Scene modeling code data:
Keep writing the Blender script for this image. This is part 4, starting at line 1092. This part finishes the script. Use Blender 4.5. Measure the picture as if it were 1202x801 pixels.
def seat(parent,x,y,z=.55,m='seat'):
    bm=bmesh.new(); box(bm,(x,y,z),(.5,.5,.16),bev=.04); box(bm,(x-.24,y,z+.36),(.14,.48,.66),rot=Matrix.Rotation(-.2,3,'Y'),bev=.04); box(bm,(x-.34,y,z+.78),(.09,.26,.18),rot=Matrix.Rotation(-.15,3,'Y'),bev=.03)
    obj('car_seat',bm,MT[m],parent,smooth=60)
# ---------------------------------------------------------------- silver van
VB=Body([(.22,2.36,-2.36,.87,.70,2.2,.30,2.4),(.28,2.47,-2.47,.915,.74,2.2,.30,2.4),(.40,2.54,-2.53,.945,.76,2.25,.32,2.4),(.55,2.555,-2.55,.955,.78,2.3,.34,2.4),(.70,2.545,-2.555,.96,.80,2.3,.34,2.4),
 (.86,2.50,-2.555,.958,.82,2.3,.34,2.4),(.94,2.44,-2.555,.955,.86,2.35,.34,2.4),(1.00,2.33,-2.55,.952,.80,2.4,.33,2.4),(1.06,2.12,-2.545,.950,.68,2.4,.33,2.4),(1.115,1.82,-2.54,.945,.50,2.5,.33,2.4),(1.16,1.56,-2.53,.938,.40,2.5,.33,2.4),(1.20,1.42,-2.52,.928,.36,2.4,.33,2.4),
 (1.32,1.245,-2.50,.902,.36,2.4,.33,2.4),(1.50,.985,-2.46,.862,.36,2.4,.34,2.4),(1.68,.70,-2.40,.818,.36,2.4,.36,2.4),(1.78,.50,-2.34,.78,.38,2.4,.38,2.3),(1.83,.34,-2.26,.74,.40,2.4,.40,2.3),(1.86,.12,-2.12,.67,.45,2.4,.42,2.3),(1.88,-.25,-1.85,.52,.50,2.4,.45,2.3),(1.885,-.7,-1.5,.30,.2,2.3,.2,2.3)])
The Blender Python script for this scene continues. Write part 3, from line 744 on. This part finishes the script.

- _AIM OF THE TASK_
All of the data shown above must be copied exactly.

- _RESPONSE_
Keep writing the Blender script for this image. This is part 4, starting at line 1092. This part finishes the script. Use Blender 4.5. Measure the picture as if it were 1202x801 pixels.
def seat(parent,x,y,z=.55,m='seat'):
    bm=bmesh.new(); box(bm,(x,y,z),(.5,.5,.16),bev=.04); box(bm,(x-.24,y,z+.36),(.14,.48,.66),rot=Matrix.Rotation(-.2,3,'Y'),bev=.04); box(bm,(x-.34,y,z+.78),(.09,.26,.18),rot=Matrix.Rotation(-.15,3,'Y'),bev=.03)
    obj('car_seat',bm,MT[m],parent,smooth=60)
# ---------------------------------------------------------------- silver van
VB=Body([(.22,2.36,-2.36,.87,.70,2.2,.30,2.4),(.28,2.47,-2.47,.915,.74,2.2,.30,2.4),(.40,2.54,-2.53,.945,.76,2.25,.32,2.4),(.55,2.555,-2.55,.955,.78,2.3,.34,2.4),(.70,2.545,-2.555,.96,.80,2.3,.34,2.4),
 (.86,2.50,-2.555,.958,.82,2.3,.34,2.4),(.94,2.44,-2.555,.955,.86,2.35,.34,2.4),(1.00,2.33,-2.55,.952,.80,2.4,.33,2.4),(1.06,2.12,-2.545,.950,.68,2.4,.33,2.4),(1.115,1.82,-2.54,.945,.50,2.5,.33,2.4),(1.16,1.56,-2.53,.938,.40,2.5,.33,2.4),(1.20,1.42,-2.52,.928,.36,2.4,.33,2.4),
 (1.32,1.245,-2.50,.902,.36,2.4,.33,2.4),(1.50,.985,-2.46,.862,.36,2.4,.34,2.4),(1.68,.70,-2.40,.818,.36,2.4,.36,2.4),(1.78,.50,-2.34,.78,.38,2.4,.38,2.3),(1.83,.34,-2.26,.74,.40,2.4,.40,2.3),(1.86,.12,-2.12,.67,.45,2.4,.42,2.3),(1.88,-.25,-1.85,.52,.50,2.4,.45,2.3),(1.885,-.7,-1.5,.30,.2,2.3,.2,2.3)])
The Blender Python script for this scene continues. Write part 3, from line 744 on. This part finishes the script.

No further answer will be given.